── Source material

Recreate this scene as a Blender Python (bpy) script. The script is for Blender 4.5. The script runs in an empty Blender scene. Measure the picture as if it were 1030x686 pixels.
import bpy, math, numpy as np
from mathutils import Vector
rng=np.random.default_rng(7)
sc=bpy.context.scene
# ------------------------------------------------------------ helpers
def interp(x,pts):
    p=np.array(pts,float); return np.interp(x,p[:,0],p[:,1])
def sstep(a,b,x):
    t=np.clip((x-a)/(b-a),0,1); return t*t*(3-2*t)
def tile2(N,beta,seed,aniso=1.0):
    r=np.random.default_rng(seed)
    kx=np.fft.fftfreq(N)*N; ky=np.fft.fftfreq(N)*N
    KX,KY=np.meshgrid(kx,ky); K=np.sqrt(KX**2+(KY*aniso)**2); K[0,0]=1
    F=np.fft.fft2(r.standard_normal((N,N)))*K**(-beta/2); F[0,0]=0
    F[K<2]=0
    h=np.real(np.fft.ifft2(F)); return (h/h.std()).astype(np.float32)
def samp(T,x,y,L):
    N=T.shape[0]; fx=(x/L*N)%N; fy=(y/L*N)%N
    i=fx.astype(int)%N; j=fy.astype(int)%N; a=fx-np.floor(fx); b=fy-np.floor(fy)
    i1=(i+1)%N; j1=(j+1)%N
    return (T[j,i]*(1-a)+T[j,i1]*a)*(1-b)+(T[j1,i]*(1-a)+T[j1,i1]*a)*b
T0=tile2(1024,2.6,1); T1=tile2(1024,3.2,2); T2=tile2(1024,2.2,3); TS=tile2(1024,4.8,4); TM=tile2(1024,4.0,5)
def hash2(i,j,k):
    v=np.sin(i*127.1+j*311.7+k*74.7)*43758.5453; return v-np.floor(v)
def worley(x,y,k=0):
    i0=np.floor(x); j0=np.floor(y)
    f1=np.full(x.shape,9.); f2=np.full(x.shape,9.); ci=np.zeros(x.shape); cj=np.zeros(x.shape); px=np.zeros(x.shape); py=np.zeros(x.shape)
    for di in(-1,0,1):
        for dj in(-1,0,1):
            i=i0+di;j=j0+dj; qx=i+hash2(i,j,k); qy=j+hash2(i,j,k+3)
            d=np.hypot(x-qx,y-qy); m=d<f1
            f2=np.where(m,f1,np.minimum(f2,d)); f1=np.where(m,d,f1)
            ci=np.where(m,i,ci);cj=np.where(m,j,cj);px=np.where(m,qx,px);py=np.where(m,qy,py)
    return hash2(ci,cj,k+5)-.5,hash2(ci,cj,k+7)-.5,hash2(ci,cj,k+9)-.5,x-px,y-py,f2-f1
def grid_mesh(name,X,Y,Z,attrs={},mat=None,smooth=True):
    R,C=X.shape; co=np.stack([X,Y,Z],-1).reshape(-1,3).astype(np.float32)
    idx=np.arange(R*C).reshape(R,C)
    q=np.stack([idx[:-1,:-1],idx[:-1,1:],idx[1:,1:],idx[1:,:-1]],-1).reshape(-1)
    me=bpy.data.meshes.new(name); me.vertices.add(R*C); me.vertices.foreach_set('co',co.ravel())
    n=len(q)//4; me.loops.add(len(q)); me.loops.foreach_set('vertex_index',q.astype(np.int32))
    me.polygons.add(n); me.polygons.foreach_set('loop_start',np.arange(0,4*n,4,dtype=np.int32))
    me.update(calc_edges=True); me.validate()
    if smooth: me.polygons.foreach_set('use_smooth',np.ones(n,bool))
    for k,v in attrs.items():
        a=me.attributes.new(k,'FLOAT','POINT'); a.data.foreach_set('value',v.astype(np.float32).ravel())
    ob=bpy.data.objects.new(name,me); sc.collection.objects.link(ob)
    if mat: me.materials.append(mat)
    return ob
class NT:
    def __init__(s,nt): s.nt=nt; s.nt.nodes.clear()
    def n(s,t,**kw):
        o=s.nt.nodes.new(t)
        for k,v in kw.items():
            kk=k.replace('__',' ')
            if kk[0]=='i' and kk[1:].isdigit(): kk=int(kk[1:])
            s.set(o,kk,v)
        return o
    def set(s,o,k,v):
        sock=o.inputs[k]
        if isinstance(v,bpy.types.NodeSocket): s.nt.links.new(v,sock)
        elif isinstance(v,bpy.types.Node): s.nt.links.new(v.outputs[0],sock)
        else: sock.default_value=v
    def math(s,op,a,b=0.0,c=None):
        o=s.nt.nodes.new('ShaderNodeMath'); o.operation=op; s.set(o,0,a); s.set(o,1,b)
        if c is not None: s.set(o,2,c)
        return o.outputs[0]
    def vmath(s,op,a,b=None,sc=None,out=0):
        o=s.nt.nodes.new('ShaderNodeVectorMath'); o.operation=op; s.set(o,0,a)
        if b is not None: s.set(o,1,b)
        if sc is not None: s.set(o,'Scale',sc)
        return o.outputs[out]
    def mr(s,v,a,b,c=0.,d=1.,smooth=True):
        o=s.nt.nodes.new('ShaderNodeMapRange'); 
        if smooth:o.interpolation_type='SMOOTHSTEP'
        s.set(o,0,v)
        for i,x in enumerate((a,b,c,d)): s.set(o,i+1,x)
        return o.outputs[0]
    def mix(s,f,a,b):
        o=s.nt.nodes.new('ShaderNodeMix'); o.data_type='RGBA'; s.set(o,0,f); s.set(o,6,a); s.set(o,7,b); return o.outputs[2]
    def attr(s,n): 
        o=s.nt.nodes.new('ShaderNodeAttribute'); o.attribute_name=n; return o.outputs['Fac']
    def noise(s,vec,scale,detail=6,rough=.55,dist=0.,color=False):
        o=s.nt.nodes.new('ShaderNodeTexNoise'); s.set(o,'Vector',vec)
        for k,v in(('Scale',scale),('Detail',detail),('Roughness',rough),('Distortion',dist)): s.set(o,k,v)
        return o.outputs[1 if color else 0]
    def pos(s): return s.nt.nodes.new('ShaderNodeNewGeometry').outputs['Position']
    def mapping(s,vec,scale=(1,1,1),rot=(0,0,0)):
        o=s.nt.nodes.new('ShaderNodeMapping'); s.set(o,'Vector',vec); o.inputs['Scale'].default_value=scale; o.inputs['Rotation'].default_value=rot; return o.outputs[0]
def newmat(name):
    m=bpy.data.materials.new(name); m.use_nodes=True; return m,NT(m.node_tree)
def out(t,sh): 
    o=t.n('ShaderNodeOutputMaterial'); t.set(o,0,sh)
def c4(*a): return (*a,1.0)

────

Report how many lines of the listing above include the word "scene". Say nothing but the number.

2